IGNACIO CAMACHO-ABC

  • Sánchez escapó a Doñana para librarse de una humillación parlamentaria. Su responsabilidad política exigía dar la cara

Yse fue a Doñana. Una improvisada excursión de campaña para escapar de lo que él mismo considera una humillación parlamentaria. Porque humillación y vergüenza es para el sanchismo entero tener que recabar el apoyo del PP con tal de apaciguar la alarma social desatada por su monumental metedura de pata. La obligación moral del presidente era dar la cara, admitir en voz alta su responsabilidad sobre una ley de consecuencias nefastas y pedir perdón a la sociedad ante la Cámara soberana. Pero eso implicaba exponerse al reproche de sus socios habituales y defender la reforma sin abochornarse de haber recurrido a la derecha para sacarla adelante. Salió huyendo –en Falcon, faltaría más– a tomar aire en el paisaje reseco del parque, sin votar siquiera su propio rescate, el quite que se ha visto apremiado a aceptar ante las malas perspectivas electorales. Como si esa espantada pusilánime pudiera librarle del sentimiento culpable. Como si no fuese tarde para engañar a nadie.
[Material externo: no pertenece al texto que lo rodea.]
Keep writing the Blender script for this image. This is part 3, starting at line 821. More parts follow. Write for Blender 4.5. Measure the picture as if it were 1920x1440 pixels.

Sánchez sabe que la modificación forzosa de la norma no es de ninguna manera un éxito sino una derrota, un sometimiento que le deja una marca indeleble, una aureola de sombra en torno a su imagen de suficiencia orgullosa. Un percance doble, además, porque supone agachar la cabeza ante la oposición y porque coloca su coalición al borde de la quiebra. Ni Yolanda Díaz, quizá a su pesar, le echó el cable que acaso esperaba por no soltar la mano de la extrema izquierda. Todos sus aliados lo empujaron en brazos del partido que más detesta como única solución de emergencia para tratar de esquivar –ya veremos si puede– el castigo latente en las encuestas. Y le faltaron arrestos para enfrentarse a la mirada acusatoria, desafiante, de Ione Belarra y de Irene Montero, que parecen retarlo a que se atreva a echarlas del Gobierno. La afrenta será tanto mayor cuanto más tiempo sigan en sus puestos las ministras de Podemos. El problema es que aunque las cese no podrá eludir la evidencia de su visto bueno al proyecto. Eso sí fue un verdadero ‘consentimiento’.

A los populares, por su lado, les sobró el aplauso. Hay un segmento de su electorado potencial que no entiende el capotazo, bien por considerar que es la ley entera la que merece ser derogada, bien por deseo de cocer en su salsa al adversario, bien por fundada, lógica desconfianza en la contraparte del pacto. La mayoría probablemente apruebe la colaboración responsable en la enmienda del desaguisado. Un gesto sensato, generoso incluso en exceso, un mal menor que en cualquier caso no era necesario celebrar con entusiasmo. Entre otras cosas porque hay ya un millar de delincuentes sexuales con la pena atenuada y otros cuantos cientos en expectativa de rebaja. La conciencia del deber cumplido basta. No hace falta darse a uno mismo las gracias ni por supuesto cabe esperarlas de gente con una concepción política tan sectaria.